There are plenty of qualifiers beyond Ryans' injury, of course. The offensive line that stayed healthy for 17 games last season did not play together once this season and, with a revolving door of offensive linemen, the rushing attack that fed the team's momentum was inconsistent.

Confusion on both sides of the ball led to penalties. Nick Foles struggled with the early season pressure triggered by those factors, and was eventually injured and lost for the season because of it. Mark Sanchez was hit or miss with passes and with reading his progressions, often trying to stick in a pass when another receiver was more open. Too often, the uptempo offense spent more time running on and off the field than it did running down it.

And, yes, the Eagles could have used a deep threat such as DeSean Jackson, especially with the apparent regression of Riley Cooper.

It all traces back to Kelly, his staff and his philosophy, and whether their teaching "culture" is conducive to winning a championship at this level.

"We analyze everything," Kelly said. "That's what the whole offseason process is. Is it scheme? Is it personnel?"

Or is it . . .

Teaching?

Consider, their top draft pick barely got on the field this season, and their cornerbacks performed just as erratically late in the season as they did early on.
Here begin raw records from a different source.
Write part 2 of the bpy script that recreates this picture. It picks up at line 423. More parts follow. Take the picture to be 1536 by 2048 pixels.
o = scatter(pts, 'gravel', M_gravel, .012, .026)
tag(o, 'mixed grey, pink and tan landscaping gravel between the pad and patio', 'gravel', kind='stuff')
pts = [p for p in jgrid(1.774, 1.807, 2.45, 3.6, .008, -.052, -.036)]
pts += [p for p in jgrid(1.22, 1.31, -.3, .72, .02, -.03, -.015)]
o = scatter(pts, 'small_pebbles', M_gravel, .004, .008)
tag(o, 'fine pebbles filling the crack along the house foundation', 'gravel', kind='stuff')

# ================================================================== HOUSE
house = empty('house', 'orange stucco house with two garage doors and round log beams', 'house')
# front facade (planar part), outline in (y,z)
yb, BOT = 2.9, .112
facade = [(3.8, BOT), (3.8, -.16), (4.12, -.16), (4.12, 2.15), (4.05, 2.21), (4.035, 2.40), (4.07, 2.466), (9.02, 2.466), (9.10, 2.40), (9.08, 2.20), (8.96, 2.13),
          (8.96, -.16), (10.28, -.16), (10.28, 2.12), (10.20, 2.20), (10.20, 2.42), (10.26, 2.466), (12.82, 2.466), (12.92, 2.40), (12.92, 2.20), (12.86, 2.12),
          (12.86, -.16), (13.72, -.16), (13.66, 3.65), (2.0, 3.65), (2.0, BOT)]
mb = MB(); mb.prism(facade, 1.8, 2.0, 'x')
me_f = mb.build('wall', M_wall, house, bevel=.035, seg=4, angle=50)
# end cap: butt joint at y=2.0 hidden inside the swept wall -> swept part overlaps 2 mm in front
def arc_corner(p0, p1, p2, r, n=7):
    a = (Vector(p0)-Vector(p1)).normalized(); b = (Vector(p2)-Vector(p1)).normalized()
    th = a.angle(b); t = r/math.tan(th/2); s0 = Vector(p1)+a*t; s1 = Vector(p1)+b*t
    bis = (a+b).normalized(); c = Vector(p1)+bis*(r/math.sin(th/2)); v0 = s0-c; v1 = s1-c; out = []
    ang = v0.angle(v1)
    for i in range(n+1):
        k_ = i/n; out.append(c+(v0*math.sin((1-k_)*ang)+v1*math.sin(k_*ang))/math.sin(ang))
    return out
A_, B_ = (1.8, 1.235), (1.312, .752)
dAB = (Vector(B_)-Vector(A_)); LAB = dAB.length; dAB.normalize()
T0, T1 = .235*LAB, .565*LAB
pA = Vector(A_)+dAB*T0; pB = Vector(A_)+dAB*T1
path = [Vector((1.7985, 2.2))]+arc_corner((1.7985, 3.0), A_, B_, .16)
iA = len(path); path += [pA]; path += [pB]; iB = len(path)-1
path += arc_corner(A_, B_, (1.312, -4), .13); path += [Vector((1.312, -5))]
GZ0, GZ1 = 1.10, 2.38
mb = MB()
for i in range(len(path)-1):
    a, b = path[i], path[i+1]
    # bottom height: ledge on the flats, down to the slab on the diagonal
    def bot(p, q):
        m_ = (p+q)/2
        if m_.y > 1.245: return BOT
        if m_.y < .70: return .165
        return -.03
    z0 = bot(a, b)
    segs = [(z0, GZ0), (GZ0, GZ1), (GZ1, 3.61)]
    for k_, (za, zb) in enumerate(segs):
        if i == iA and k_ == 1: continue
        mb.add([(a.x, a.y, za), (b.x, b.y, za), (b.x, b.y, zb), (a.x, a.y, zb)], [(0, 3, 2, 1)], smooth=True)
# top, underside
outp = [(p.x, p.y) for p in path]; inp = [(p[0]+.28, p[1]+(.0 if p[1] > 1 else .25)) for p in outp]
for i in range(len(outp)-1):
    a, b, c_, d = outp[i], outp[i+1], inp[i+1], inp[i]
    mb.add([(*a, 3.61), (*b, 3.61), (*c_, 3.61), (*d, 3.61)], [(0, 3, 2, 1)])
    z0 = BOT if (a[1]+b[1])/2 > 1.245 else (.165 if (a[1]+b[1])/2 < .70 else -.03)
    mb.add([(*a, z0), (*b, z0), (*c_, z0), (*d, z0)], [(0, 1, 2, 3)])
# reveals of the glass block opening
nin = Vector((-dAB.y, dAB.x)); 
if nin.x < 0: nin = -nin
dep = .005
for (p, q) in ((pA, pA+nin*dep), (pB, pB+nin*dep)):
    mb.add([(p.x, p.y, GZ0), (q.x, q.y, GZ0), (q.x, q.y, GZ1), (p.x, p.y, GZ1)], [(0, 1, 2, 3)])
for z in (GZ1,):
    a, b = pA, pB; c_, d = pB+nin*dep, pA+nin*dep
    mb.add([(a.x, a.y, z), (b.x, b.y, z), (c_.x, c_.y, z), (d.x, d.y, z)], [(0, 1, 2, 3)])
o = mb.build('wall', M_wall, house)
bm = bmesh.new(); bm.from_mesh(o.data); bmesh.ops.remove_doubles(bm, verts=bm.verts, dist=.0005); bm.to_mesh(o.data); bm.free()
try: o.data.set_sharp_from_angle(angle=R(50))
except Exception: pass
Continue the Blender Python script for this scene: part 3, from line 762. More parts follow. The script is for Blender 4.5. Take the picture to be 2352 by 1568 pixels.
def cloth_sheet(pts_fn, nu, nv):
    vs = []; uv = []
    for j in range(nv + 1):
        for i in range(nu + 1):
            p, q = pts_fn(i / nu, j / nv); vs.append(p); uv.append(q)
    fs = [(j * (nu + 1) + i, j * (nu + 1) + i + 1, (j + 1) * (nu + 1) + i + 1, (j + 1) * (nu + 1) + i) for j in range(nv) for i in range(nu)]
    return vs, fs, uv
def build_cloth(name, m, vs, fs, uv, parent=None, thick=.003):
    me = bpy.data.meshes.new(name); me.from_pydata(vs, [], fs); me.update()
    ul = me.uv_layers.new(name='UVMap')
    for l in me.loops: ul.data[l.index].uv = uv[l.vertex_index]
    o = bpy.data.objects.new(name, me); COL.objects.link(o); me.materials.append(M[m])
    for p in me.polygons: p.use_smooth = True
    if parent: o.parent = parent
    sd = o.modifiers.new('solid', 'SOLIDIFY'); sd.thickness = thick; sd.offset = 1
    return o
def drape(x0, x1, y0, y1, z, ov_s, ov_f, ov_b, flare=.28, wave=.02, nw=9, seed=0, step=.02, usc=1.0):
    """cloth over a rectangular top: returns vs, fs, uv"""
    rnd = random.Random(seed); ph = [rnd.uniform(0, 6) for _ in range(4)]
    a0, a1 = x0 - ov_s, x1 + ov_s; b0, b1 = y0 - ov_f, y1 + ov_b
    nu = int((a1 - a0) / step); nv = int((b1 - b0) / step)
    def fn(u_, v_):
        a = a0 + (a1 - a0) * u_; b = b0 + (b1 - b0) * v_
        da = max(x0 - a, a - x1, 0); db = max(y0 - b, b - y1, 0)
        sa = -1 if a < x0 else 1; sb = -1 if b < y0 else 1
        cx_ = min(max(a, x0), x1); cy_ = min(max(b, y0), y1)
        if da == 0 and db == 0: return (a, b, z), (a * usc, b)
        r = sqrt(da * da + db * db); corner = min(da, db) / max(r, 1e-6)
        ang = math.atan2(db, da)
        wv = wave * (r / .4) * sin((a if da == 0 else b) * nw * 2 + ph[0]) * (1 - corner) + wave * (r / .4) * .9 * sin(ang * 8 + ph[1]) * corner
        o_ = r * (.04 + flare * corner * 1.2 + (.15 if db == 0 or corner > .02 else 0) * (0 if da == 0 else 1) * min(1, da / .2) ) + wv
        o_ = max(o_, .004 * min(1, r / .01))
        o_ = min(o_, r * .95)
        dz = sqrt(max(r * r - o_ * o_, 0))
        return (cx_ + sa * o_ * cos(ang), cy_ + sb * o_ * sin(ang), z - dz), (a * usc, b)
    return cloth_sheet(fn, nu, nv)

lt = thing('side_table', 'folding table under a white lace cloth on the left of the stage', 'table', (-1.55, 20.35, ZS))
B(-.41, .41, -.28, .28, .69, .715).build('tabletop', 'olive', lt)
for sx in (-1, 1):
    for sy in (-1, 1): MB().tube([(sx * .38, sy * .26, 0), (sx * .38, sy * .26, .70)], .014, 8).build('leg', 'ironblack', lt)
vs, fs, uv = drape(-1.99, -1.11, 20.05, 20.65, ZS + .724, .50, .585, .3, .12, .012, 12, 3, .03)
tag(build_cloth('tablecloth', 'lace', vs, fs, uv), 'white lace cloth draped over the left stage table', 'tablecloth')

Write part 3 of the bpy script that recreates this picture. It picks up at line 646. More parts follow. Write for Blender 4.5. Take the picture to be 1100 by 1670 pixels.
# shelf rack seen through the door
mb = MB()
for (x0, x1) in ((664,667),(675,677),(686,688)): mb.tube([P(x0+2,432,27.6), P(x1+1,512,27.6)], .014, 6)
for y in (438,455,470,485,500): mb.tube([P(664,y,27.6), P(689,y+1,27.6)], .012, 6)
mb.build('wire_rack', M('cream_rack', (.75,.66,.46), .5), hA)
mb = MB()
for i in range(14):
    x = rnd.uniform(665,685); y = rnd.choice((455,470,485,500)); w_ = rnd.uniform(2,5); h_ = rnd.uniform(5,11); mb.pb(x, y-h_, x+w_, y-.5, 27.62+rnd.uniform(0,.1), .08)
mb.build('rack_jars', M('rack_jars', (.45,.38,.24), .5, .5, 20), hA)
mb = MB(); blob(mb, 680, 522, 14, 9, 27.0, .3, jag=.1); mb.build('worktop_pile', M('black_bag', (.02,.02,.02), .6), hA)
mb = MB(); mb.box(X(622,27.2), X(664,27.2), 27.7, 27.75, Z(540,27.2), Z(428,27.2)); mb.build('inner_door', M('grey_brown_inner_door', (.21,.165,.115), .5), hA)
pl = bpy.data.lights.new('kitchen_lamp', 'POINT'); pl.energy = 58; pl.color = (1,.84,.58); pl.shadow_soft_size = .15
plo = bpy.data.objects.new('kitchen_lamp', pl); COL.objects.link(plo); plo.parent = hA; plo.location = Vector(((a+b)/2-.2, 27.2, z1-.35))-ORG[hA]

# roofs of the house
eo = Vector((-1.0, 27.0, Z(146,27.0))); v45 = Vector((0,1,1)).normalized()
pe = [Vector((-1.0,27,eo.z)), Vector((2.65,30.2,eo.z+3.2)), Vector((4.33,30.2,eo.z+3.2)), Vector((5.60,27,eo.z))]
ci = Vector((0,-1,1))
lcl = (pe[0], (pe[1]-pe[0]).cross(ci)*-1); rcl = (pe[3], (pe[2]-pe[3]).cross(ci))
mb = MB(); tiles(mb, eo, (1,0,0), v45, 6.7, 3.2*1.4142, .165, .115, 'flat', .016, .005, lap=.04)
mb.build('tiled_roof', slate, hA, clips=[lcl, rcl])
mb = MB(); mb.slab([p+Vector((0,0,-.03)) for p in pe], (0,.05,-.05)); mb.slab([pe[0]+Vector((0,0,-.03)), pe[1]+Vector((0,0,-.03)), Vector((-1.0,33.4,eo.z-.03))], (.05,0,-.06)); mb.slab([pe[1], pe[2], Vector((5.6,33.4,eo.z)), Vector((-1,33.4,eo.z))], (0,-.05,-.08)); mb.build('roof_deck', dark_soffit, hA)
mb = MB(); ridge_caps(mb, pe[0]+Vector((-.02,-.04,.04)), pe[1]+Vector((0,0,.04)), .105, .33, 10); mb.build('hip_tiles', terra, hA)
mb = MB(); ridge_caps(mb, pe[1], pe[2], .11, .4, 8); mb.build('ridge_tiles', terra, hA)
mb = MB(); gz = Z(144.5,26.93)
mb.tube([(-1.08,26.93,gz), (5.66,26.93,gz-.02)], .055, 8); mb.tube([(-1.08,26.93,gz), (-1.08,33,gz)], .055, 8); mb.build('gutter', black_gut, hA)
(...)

"As a group, we've got a great bunch of teachers here," Kelly said. "But that doesn't mean we can't improve either . . .

"We've always gone with the philosophy that if they haven't learned it, then we're not teaching it the right way. We've got to continue to find different ways to make sure that part gets hammered home. Maybe find a different way to teach it. Maybe it's a visual tool. Maybe it's more filmwork. Maybe it's more walk-throughs."

And maybe it's a culture change - or at least further tinkering with it. Kelly came into this league with a reputation for being brash, going for two points early in games, taking risks on fourth down based on his gut.

He plays it more like his 31 peers do these days. It will be interesting, after a long offseason of analyzing, what else he adds or discards to his culture as he attempts that huge leap from good coach to great.